Rosen, long a student of history, had read widely about the legendary British statesman and had become a “Churchillian,” admiring the “courage” and “brilliant leadership qualities” that the longtime Prime Minister displayed in the face of the Nazi menace during World War II.

“Everyone looks for heroes in history and, although I recognized his equally larger-than-life flaws and failings, Winston Churchill was mine,” Rosen writes.

U.S. Bankruptcy Judge Steven Rhodes, while clearly understanding the multitude of concerns facing Rosen, also needed a decision on the mediator appointment ASAP. It was a deadline that was looming as Rosen drove home from a Saturday afternoon golf game with his son. Talk of golf soon gave way to more pressing matters.

“So, Dad, are you really thinking of not doing the bankruptcy?” Jake asked his father as they headed home in a multi-hued sunset.

“Well, Jake, as you heard when I was talking with Judge Rhodes, it’s not an easy decision,” Rosen replied. “There are a lot of things I have to be concerned about, and some of my colleagues don’t think it’s such a good idea for me to do it.”

Jake, in turn, had his own idea, distilling the matter into decidedly understandable terms.

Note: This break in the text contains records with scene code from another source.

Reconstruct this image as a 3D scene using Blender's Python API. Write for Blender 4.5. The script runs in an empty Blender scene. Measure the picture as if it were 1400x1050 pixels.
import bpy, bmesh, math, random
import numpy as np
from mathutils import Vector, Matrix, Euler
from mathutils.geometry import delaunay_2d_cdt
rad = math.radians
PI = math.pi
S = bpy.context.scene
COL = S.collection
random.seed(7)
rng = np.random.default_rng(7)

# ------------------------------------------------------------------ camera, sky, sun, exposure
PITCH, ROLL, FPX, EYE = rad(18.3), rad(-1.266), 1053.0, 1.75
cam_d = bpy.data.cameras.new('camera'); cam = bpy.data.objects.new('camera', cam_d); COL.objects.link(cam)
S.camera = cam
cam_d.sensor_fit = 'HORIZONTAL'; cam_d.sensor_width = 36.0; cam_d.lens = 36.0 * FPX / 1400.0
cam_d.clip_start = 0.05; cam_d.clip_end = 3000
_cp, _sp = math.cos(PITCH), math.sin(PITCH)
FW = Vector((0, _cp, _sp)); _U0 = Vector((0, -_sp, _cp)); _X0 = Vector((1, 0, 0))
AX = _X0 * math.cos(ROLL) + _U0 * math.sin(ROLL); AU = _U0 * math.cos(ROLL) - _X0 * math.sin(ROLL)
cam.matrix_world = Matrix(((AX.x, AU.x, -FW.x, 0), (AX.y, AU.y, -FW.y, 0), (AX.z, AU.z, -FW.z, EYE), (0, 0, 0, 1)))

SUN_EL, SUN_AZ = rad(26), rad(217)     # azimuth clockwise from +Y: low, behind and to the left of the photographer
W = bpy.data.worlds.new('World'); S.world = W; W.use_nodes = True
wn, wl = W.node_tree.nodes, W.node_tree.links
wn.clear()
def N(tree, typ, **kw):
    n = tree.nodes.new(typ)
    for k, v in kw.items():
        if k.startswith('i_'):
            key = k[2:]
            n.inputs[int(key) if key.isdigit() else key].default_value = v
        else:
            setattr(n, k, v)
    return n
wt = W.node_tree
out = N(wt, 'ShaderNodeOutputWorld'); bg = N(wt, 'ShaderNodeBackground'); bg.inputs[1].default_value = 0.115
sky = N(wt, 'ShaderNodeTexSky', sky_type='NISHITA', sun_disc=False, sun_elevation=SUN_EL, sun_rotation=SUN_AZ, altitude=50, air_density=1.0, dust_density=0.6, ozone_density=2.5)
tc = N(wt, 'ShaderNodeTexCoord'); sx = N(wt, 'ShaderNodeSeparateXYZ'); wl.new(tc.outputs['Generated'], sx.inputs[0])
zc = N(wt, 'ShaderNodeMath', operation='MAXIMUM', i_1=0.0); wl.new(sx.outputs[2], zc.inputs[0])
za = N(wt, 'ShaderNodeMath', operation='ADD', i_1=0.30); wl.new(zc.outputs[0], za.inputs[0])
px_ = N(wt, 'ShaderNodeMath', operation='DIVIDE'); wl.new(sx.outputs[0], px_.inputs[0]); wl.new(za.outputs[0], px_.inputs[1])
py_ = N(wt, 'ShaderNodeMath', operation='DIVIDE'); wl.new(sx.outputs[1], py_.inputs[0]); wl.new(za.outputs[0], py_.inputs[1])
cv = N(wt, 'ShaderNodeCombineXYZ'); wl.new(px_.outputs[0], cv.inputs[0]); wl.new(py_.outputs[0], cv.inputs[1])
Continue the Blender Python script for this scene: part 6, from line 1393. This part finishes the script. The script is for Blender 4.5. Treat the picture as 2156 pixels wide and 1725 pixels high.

“What do you think Churchill would have done, Dad? Do you think he would have refused? Everyone has a time to stand up. This is your time, Dad.”

For a father looking at a son, it was a moment of insight that “hit me like a bolt,” Rosen admits.

“Coming from my son, it was such an overwhelmingly, startling moment of clarity that I had no response except to nod. Jake was so right. The tumblers just fell into place, and unlocked the doors of my confusion and conflict. . . Only time and fortune would tell if this really was my time, but I couldn’t take a pass. Churchill certainly would not have.”